全国各地に、過去の風水害や地震を伝える伝承碑が立つ。刻まれた教訓を後世につなごうと、国土地理院が地図に記す作業を続けており、その数は7月で1000基に達した。災害が激甚化する近年、先人たちの教えは重みを増している。
新たな地図記号「自然災害伝承碑」
「人々不暇逃避(人々は逃げる暇もなかった)」。広島県坂町の公園に立つ3メートルの石碑には、こんな意味の漢文が刻まれている。その碑文は、114年前の明治40年7月15日、数日間豪雨が続いた旧坂村を土石流が襲い、46人の命が奪われたことを記録する。裏側には犠牲者の名前も彫られている。
当時の人々は、災禍が繰り返されると伝えたかったのだろう。2018年7月の西日本豪雨で坂町はまたも土石流に覆い尽くされ、21人の死者・行方不明者を出した。
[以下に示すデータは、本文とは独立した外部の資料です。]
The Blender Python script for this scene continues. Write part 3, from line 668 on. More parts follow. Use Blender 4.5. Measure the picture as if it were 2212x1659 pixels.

住民はひっそりと立つ石碑を知ってはいたが、内容は把握していなかったという。
町は今年3月、石碑の近くに、豪雨で流れついた巨石と共に新たな碑を設置。「早めの避難が最も重要」と改めて教訓を記した。土石流被害を調査した海堀正博・広島大防災・減災研究センター長(65)は「過去の記録が継承されていれば、防災意識を高めることができたかもしれない。今後、世代を超えて共有することが大切だ」と語る。
坂町の事例を知った国土地理院は19年3月、教訓をいかしてもらおうと、新たな地図記号「自然災害伝承碑」を制定した。伝承碑を管理する自治体などから申請を受けつけ、地理院のウェブ地図への掲載数は今年7月、1000基に達した。担当者は「地域ごとに起きる災害は違っている。伝承碑は身近な危険を知る助けになる」と説明する。
50年ごとに増築 語り継ぎ7基目
各地の碑を研究する香川大の松尾裕治客員教授(70)によると、伝承碑は全国に2000~3000基あるとみられる。風化しにくい岩に文字が刻まれることが多い。把握している最古は1361年の正平地震を伝える「康暦の碑」(徳島県美波町)だという。